Before it started selling books in 1994, Amazon was called Cadabra (from “abracadabra”). Then, CEO Jeff Bezos’s lawyer told him the reference might be too obscure for most people to understand. Also, it didn’t help that people calling the retailer often heard “cadaver” instead.
After looking through the dictionary, Bezos decided on Amazon because, like the river, he saw his internet company being one of the world’s largest.
Founded by Reed Hastings and Marc Randolph in 1998 in the midst of the dot-com bubble, Netflix has always been Netflix (so much for my theory that all the FANG companies once had different names). About the only thing Netflix has to add to this piece about the changing names of internet companies is its creation of something called Cinematch, a service that recommended shows for their subscribers to watch.
The G in FANG was Google, which changed its name to Alphabet in 2015, at which time it made the popular search engine a subsidiary of the new company. The change allowed the company to diversify its offerings by developing new products (which it called new “bets”).
Company co-founder Larry Page (along with Sergey Brin) explained at the time that the name Alphabet was the appropriate name for the venture because it’s “a collection of letters that represent language, one of humanity’s most important innovations and is the core of how we index with Google search.”
Before it became Google, the company’s early version had been known as BackRub because its program analyzed the web’s “back links” to understand how important a website was. Google became Google in 1997 when Stanford University grad student Sean Anderson, who was brainstorming a new name with Page and Brin, suggested “googolplex” and did a web search to see if “googol” was available as a web domain name. (A “googol” is a 1 followed by 100 zeroes.) But Anderson typed “google” by mistake. It was available, and the rest is history.
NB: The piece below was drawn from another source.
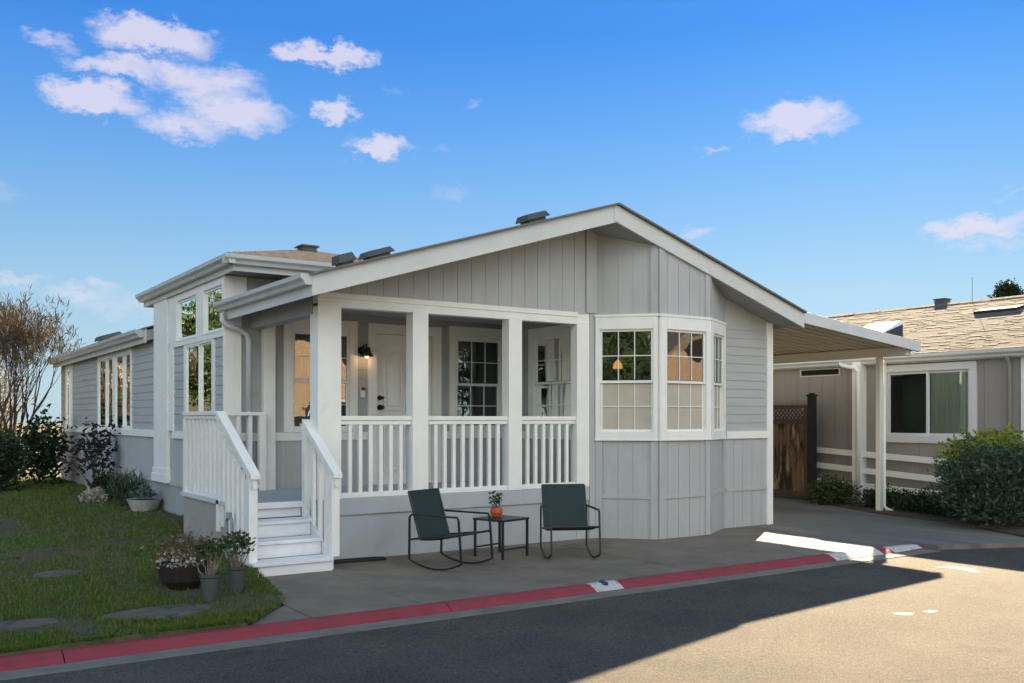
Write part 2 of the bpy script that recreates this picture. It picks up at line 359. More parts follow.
# kerb stretches coloured white as if sunlit, number patch
def onkerb(x0, x1, y0, y1, lift=.004, sk=0, hh=(0, 0)):
    """a thin coat of colour following the kerb profile"""
    m = MB(); ys = [y0] + [y for y in (-2.79, -2.86) if y1 < y < y0] + [y1]
    def z(y):
        t = [(-2.70, .004), (-2.72, .004), (-2.79, .004), (-2.86, -.025), (-2.91, -.054), (-3.2, -.052)]
        for (a, za), (b, zb) in zip(t, t[1:]):
            if b <= y <= a: return za+(zb-za)*(a-y)/(a-b)
    for a, b in zip(ys, ys[1:]):
        sa = sk*(y0-a); sb = sk*(y0-b)
        P = lambda x, y, h: (x, y, z(y)+h)
        m.hexa([P(x0+sb, b, -.01+hh[0]), P(x1+sb, b, -.01+hh[1]), P(x1+sa, a, -.01+hh[1]), P(x0+sa, a, -.01+hh[0]), P(x0+sb, b, lift+hh[0]), P(x1+sb, b, lift+hh[1]), P(x1+sa, a, lift+hh[1]), P(x0+sa, a, lift+hh[0])])
    return m
pad = MB()
pad.prism([(-.95, 0.2), (-.95, -.62), (-1.16, -2.05), (-1.165, -2.716), (-.17, -2.716), (-.17, .2)], -.3, 0)
pad.prism([(-.162, .2), (-.162, -2.716), (1.55, -2.716), (1.55, .2)], -.3, 0)
pad.prism([(1.557, .2), (1.557, -2.716), (3.1, -2.716), (3.1, .2)], -.3, -.001)
pad.prism([(3.108, .2), (3.108, -2.716), (4.86, -2.716), (6.9, -.4), (6.9, .2)], -.3, 0)
pad.prism([(-1.70, -2.716), (-1.18, -2.716), (-1.168, -2.08)], -.3, -.002)
tag(pad.build('pavement', CONC), kind='structure')
dr = MB(); dr.prism([(4.868, -2.716), (7.03, -2.716), (7.12, -3.0), (8.6, -3.64), (9.56, -1.78), (9.93, -.21), (10.9, 1.9), (11.6, 2.6), (11.6, 12), (7.2, 12), (7.2, .2), (6.908, .2), (6.908, -.4)], -.3, -.003)
tag(dr.build('driveway', CONC2), kind='structure')
for (yy) in (-.4, ):
    pass
# bed along the neighbour's wall
bed = MB(); N_ = 26
for i in range(N_):
    pass
bed.prism([(8.6, -3.64), (9.56, -1.78), (9.93, -.21), (10.9, 1.9), (11.6, 2.6), (11.6, 4), (12.2, 4), (12.2, -3.64)], -.3, .03)
tag(bed.build('flower_bed', SOIL), kind='structure')

# lawn: a gently uneven sheet rising toward the house
def lawn_z(x, y):
    t = max(0, min(1, (y+2.7)/5)); s = .03+.135*t*max(0, min(1, (x+5)/4))
    return s+.028*noise.noise((x*1.3, y*1.3, 0))+.012*noise.noise((x*5, y*5, 3))
def lawn_edge(y):
    if y < -2.05: return -1.70+( -1.168+1.70)*(y+2.716)/.66
    if y < -.62: return -1.16+.21*(y+2.05)/1.43
    return -.95 if y < .2 else -.86 if y < 2.2 else -.28
lawn = MB(); ys = [-2.716+.12*k for k in range(175)]; NX = 70
for y in [ys[0]-.001]+ys:
    xe = lawn_edge(y)-.003
    for i in range(NX+1):
        t = i/NX; xx = xe-(1-(1-t)**1)*0-12*t**1.6
        lawn.v.append((xx, y, -.1 if y < ys[0] else lawn_z(xx, y) if 0 < i else -.02))
for j in range(len(ys)):
    for i in range(NX):
        a = j*(NX+1)+i; lawn.f.append((a+1, a, a+NX+1, a+NX+2)); lawn.m.append(0)
LAWNM = mat('lawn_soil', (.075, .068, .030), .95, (.10, .072, .045), 2.2, .8, 40, dirt=(.035, .050, .015), dscale=5, dpos=(.45, .6), dist=.02)
tag(lawn.build('lawn', LAWNM, smooth=True), kind='structure')
gr = MB(); rnd = random.Random(3)
def bald(x, y):
    return noise.noise((x*.9+4, y*.9, 1))*.6+noise.noise((x*2.6, y*2.6, 9))*.4
cnt = 0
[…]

(Going back further, the word “googol” was reportedly coined by 9-year-old Milton Sirotta when his uncle, who was a mathematician, asked him to come up with a name for the big number. It’s thought that the youngster may have been influenced by the comic strip “Barney Google” drawn by cartoonist Billy DeBeck.)
As the search engine’s name has undergone what’s known as generification (the use of brand names for all similar products — think “Kleenex” and “Frisbee” and “Rollerblade”), “Google” the noun has retained its initial capital while “google” is correct for the verb form.
There are many more interesting stories about the name changes of internet companies ranging from AOL to eBay and Yahoo (yet another hierarchical officious oracle) that I don’t have room for here. If you want to find out more about the name changes of those and other internet companies, you can always (lowercase) google them.